UKRAINIAN LAND REFORM BILL CONFRONTATION BETWEEN GOVERNMENT AND SOCIETY
Oleh Gis
November 21, 2019
Ukraine has taken seriously one of the most complex and long-lasting reforms - land reform. The government's proposed model of the land market reform is flawed and is not supported by the overwhelming majority of Ukrainian society, causing criticism and protests.
Land Reform History
In the 1990s, land belonging to collective and state farms was dissolved in Ukraine. The shares were transferred to the property of farm workers and pensioners who had previously worked on these collectives. In 2001, a moratorium on the sale of agricultural land was established providing government the time to prepare a legislative framework for regulating land circulation. All successive Ukrainian presidents tried to end the moratorium but were not successful. The current President of Ukraine, Volodymyr Zelensky, whose election program included a point on land reform, is forging forward with a flawed proposal.
Power Market Land Concept
Currently, the deputies of the presidential party “Servant of the People” have submitted to the committee of the Verkhovna Rada (Ukrainian Parliament) a proposal. The parliament of Ukraine has passed bill No. 2178-10, on agrarian and land policy. This bill allows for the land market in Ukraine to be opened as of October 1, 2020.
Many experts have already called this document flawed in that it is beneficial only to ‘agroholders’ that are owned by oligarchs. It provides a “green light” for unlimited concentration of land in the hands of these oligarchs.
According to bill No. 2178-10, access to the land market is granted to both individuals and legal entities. It sets the limits for buying land and allows oligarchs to concentrate large tracts of land into their possession. The bill permits that no one natural or legal person or group of related parties are allowed to purchase or hold more than:
• 0.5% of the country's national agricultural land (approximately 210,000 hectares);
• 15% of the agricultural area of any one territorial region and
• 35% of the territory within a local community (OTG).
Why society is not satisfied
This legislative approach has many risks. In particular, one-handed land purchase limits are easy to get around. The bill only bans companies from acquiring agricultural land while the ban on the acquisition of corporate rights of a company that already owns agricultural land is absent in the bill. Any individual by purchasing several businesses that each individually already own the maximum allowable bank of land, can control an unlimited amount of land. Using such loopholes one can conceive that any three wealthy people will be able to buy all the agricultural land of a given region such as Lviv Region and control the activities of that region, including the control of its local governments.
In addition, there is currently no support mechanism for medium-sized farmers who currently farm 60% of the agricultural land in Ukraine. This in turn can lead to their displacement from the agricultural sector of the country. This threatens to reduce the number of jobs in the countryside and reduce the average added value of such farmers.
According to statistics, currently in Ukraine, the average value added of enterprises cultivating up to 50 thousand hectares of land is one third higher than that of companies with a large land bank.
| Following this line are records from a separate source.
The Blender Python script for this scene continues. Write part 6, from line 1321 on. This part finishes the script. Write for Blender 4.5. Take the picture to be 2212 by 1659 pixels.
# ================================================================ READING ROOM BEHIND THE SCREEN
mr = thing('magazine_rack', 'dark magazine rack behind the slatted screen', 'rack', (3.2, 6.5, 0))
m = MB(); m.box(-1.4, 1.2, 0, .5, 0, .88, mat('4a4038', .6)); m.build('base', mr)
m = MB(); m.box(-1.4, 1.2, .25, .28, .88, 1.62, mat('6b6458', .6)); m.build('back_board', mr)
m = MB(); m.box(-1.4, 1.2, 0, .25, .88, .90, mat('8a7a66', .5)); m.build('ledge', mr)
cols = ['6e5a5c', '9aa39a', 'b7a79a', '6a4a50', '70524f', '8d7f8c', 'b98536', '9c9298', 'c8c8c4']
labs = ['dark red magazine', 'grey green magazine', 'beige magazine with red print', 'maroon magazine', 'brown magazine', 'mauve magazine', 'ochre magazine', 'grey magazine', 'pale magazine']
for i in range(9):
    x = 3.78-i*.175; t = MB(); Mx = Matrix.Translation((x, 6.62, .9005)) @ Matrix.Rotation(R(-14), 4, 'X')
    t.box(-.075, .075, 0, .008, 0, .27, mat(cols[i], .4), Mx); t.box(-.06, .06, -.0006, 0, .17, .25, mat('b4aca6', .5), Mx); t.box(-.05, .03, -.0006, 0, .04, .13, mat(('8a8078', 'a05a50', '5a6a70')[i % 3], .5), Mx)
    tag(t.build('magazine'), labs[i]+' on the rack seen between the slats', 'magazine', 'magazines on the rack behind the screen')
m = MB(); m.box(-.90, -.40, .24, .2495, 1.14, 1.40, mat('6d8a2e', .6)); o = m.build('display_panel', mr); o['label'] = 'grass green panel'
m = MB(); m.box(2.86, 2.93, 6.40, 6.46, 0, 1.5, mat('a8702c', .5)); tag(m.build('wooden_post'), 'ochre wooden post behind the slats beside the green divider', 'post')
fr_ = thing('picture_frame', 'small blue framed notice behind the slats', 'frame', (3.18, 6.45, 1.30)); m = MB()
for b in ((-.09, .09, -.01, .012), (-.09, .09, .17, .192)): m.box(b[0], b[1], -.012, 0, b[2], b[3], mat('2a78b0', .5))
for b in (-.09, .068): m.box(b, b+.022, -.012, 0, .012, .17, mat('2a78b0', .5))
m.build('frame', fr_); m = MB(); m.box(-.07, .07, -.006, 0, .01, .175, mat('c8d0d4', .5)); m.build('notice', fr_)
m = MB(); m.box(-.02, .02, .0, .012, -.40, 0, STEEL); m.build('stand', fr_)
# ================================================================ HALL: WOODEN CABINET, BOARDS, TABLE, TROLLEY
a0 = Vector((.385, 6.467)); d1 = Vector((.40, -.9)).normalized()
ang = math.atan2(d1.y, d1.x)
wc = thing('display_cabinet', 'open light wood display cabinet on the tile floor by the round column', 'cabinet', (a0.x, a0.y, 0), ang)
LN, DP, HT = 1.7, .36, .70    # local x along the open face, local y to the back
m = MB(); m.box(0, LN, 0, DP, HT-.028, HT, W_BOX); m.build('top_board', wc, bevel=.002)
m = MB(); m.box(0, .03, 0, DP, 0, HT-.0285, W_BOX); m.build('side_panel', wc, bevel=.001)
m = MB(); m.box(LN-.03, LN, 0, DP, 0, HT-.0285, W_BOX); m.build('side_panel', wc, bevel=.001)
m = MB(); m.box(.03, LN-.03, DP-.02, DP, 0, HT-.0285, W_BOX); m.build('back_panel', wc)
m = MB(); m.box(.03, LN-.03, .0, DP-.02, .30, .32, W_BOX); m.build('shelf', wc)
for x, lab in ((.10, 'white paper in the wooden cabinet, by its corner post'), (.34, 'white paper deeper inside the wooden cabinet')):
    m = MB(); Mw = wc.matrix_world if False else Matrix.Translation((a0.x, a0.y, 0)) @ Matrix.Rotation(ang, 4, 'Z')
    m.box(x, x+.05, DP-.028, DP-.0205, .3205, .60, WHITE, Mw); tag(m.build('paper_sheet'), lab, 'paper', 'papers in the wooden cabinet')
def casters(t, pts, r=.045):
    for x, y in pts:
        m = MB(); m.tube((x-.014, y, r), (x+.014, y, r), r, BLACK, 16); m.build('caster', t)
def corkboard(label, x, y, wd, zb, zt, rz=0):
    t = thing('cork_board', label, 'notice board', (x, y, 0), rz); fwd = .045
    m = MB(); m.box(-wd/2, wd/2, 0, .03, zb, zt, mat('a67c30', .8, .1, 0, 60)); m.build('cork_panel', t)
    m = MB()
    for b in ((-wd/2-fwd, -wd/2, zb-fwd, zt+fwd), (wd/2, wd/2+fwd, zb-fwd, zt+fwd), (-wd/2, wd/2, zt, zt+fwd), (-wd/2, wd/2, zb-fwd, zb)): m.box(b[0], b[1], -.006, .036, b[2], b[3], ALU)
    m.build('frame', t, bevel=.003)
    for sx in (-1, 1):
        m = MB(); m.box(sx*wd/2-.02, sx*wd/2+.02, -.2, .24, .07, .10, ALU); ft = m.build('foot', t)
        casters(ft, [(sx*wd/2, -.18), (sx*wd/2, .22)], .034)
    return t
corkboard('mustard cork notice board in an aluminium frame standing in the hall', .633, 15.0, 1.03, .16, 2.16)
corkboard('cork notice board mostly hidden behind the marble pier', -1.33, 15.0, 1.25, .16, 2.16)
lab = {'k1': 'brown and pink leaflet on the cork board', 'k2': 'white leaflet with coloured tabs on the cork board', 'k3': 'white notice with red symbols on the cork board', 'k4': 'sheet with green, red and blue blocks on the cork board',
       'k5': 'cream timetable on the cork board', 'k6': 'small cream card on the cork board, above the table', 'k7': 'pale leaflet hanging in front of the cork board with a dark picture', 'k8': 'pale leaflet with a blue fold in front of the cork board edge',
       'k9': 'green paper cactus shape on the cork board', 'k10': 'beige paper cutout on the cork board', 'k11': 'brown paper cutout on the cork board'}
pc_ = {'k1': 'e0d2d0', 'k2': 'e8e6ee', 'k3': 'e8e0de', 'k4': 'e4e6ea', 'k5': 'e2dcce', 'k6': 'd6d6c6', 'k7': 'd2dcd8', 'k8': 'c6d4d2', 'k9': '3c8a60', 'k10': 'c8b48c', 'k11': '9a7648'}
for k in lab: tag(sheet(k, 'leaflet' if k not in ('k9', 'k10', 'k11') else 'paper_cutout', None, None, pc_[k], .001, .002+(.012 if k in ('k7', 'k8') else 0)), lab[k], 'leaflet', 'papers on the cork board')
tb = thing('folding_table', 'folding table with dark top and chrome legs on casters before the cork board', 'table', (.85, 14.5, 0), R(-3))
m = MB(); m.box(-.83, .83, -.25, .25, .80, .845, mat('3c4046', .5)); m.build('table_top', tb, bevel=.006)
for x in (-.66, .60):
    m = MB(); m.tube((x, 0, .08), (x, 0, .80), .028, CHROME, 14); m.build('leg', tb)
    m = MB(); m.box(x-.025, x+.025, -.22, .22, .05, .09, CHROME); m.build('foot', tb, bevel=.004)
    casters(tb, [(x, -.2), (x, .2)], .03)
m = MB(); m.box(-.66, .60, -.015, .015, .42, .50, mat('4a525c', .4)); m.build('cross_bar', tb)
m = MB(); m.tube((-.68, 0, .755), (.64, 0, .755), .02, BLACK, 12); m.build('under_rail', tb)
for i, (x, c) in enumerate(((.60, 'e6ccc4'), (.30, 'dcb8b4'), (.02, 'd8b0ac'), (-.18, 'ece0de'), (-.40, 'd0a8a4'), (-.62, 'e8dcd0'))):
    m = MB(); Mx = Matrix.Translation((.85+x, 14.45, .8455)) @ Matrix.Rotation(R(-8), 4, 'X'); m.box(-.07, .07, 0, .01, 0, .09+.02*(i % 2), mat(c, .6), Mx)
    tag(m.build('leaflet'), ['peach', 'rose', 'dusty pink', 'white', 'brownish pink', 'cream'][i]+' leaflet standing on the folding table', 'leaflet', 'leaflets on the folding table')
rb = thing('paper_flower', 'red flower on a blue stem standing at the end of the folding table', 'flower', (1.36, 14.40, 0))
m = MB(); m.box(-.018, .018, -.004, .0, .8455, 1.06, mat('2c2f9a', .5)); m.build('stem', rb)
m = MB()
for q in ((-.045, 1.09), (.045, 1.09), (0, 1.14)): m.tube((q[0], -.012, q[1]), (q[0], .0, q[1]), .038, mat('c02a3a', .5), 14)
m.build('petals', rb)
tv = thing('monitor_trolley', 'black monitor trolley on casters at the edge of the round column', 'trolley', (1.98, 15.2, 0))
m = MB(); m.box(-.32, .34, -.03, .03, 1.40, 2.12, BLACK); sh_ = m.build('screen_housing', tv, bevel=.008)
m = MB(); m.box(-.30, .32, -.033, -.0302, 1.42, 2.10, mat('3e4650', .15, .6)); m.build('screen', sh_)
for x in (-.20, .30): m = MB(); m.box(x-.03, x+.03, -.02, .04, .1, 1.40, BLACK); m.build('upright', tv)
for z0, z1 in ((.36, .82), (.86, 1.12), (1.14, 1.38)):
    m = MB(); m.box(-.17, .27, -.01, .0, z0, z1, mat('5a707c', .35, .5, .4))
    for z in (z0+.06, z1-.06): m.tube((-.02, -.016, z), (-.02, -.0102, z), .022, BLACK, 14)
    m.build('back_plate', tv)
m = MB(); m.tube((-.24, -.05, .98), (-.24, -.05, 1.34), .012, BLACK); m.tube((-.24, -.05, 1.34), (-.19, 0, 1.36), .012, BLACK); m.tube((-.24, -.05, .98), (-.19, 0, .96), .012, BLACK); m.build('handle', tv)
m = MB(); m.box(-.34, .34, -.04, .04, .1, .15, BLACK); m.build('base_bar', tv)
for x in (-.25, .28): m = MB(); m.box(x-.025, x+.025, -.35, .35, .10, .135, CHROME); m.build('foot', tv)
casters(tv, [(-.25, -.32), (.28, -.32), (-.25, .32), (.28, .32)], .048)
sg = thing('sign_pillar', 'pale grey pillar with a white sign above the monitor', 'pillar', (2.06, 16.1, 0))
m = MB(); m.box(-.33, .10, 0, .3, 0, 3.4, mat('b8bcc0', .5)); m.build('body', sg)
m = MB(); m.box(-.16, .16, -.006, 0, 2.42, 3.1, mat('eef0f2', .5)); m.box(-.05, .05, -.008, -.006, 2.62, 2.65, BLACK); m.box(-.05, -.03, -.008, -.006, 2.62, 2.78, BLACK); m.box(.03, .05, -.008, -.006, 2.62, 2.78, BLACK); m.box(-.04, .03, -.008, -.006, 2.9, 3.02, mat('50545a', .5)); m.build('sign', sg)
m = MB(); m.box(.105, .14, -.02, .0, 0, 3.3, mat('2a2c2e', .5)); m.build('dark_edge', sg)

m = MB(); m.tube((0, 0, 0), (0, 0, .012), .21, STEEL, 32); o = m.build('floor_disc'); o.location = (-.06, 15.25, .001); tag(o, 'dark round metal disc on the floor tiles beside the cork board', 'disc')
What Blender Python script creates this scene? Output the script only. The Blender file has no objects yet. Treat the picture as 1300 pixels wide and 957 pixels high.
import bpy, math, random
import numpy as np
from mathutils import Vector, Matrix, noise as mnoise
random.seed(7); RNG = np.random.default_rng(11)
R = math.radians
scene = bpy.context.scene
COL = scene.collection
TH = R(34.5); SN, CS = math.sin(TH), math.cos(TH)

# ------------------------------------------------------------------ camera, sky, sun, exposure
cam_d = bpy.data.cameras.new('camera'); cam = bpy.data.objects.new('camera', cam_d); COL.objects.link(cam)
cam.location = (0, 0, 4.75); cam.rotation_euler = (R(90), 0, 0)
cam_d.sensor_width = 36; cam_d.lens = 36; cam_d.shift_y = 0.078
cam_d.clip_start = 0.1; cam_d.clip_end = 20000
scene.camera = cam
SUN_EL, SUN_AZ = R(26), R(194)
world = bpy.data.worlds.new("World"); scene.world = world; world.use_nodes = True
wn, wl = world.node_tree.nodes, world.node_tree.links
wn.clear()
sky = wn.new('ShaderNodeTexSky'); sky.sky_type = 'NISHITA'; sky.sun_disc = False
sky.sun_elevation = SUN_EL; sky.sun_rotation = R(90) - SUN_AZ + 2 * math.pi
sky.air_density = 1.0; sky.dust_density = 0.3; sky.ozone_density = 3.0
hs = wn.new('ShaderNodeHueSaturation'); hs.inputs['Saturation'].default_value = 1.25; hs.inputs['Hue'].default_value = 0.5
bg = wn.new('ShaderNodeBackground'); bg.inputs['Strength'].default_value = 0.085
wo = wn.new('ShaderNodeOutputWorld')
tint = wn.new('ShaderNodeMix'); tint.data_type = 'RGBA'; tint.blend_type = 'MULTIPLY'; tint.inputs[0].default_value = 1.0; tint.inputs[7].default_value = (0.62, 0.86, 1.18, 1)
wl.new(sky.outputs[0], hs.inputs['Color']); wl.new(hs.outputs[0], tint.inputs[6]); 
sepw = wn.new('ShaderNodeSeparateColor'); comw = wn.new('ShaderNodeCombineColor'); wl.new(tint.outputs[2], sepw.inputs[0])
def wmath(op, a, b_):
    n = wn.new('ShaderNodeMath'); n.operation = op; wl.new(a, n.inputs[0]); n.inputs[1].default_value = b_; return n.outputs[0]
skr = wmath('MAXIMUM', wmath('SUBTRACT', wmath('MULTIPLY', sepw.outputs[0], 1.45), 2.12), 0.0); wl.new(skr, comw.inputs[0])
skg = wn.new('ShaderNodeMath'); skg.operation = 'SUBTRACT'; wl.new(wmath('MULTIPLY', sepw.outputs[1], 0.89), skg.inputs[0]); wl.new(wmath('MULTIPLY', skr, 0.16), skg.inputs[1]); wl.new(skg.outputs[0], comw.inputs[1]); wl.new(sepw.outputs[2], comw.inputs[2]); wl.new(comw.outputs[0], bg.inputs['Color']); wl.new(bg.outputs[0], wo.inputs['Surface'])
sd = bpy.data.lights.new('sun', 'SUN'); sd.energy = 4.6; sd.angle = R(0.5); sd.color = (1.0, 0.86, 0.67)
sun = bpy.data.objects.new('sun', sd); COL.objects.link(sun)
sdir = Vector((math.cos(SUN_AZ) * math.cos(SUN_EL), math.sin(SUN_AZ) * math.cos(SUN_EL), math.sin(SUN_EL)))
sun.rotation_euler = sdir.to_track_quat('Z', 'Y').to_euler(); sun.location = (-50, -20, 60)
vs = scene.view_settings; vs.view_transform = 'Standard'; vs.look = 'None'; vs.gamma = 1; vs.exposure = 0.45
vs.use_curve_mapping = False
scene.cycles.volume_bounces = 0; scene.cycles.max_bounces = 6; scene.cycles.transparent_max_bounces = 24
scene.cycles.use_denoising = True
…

Medium-sized farms have twice the average number of employed workers (per 100 ha).
There are other risks. Experts predict that the introduction of such a reform model for the Ukrainian land market will halt the growth rate of agricultural production for at least 5 years. Farm enterprises will stop making investments in production in order to accumulate funds for the purchase of land.
This bill may soon be submitted to parliament. This will generate strong opposition from Ukrainian society. Agrarians, peasants, anti-terrorist operation participants are protesting against this new land reform. They demand that the bill 2178-10 be withdrawn and a new one should be drafted, taking into account the interests of all citizens of the country.